Otros focos atrayentes serían la revolución cubana, el movimiento a favor de los negros, el rechazo a la guerra de Vietnam o los situacionistas, en París, que producirían por obra del francés Guy Debord, en 1967, su libro La sociedad del espectáculo, y en 1994, totalmente alcoholizado, para acabar con el dolor, se suicidaría con un disparo al corazón.
Una infinidad sugerente de grupos, subgrupos, sectas y mafias culturales desfilan por este volumen apasionante, riguroso en su información y muy ameno en su ágil y versátil escritura, que plantea muchas cuestiones decisivas en torno a esa sensación postrera de las vanguardias, cortándose un dedo, en Cali, como hizo el francés Pierre Pinoncello, al querer con esa acción absurda solidarizarse con Ingrid Betancur, en junio del 2002.

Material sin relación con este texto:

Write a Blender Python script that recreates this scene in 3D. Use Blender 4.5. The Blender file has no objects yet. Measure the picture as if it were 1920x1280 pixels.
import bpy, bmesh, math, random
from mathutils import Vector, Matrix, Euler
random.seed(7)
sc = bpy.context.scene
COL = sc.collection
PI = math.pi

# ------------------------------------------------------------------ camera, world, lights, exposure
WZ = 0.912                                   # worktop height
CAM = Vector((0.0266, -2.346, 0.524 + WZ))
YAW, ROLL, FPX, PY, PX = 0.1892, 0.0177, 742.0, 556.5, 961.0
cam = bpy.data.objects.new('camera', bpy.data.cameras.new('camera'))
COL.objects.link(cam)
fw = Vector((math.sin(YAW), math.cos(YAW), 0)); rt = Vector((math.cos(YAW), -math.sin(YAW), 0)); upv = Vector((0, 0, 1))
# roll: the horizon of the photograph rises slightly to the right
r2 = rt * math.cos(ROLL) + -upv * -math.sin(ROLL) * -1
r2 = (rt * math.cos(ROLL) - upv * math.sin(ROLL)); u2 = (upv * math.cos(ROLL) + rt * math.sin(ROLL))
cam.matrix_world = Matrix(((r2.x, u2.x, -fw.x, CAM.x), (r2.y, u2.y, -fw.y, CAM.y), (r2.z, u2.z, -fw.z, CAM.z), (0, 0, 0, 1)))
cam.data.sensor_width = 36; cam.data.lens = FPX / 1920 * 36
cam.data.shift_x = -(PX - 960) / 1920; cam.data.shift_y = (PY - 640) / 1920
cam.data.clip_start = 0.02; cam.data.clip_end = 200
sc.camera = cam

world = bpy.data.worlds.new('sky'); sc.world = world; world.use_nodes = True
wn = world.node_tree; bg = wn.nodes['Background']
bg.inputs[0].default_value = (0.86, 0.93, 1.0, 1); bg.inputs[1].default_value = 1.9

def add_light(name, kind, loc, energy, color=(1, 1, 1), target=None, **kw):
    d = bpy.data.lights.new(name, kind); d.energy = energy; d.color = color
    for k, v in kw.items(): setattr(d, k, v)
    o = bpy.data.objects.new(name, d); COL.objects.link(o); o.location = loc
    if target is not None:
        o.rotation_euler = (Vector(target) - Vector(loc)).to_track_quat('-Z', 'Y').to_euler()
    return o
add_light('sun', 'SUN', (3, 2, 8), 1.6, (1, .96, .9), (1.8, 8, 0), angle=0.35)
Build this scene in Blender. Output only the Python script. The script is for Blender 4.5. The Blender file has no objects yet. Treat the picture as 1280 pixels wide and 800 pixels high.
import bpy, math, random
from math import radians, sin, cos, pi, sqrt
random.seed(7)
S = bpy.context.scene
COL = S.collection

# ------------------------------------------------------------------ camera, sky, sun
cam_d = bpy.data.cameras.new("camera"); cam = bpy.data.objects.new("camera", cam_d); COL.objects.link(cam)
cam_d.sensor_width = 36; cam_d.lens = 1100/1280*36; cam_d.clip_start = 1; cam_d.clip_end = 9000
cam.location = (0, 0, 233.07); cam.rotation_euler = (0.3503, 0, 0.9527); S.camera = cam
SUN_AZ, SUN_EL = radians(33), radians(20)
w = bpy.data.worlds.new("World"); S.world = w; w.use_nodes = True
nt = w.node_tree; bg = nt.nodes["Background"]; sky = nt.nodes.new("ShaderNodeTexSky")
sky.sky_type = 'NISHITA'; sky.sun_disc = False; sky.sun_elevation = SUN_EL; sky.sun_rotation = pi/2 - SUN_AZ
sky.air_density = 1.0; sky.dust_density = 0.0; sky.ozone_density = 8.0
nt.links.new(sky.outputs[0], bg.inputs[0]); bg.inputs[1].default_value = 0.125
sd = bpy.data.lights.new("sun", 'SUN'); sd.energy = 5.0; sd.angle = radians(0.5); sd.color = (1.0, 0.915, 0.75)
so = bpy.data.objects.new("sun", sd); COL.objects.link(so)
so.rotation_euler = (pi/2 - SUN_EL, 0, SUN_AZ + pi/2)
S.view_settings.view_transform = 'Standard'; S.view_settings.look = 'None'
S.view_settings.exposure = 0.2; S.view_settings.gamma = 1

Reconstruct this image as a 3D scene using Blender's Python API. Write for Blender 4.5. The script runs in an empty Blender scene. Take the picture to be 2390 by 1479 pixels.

Castración, automutilación, profanación, sacrificio: los videos registran todas esas acciones cada día más extremas y envueltas en un descenso inexorable a la abyección y la sordidez patológica. En todo caso, el capítulo final del libro nos sitúa en medio de la crisis española, los indignados ocupando las plazas y parques, los desahucios y el suicidio en las noticias, un aumento del PIB si acaso del 1 % y el fin de la movida y la fiesta en los rostros adustos. Pero el libro de Granés es en verdad un saludable manifiesto por el rescate de una historia cultural donde la imaginación y la razón edificaron obras válidas e inquietantes con un saldo de vidas y movimientos experimentados hasta el peligroso límite de la creatividad ya sin restricciones y fronteras. Que este volumen traza con rigor y firmeza ética.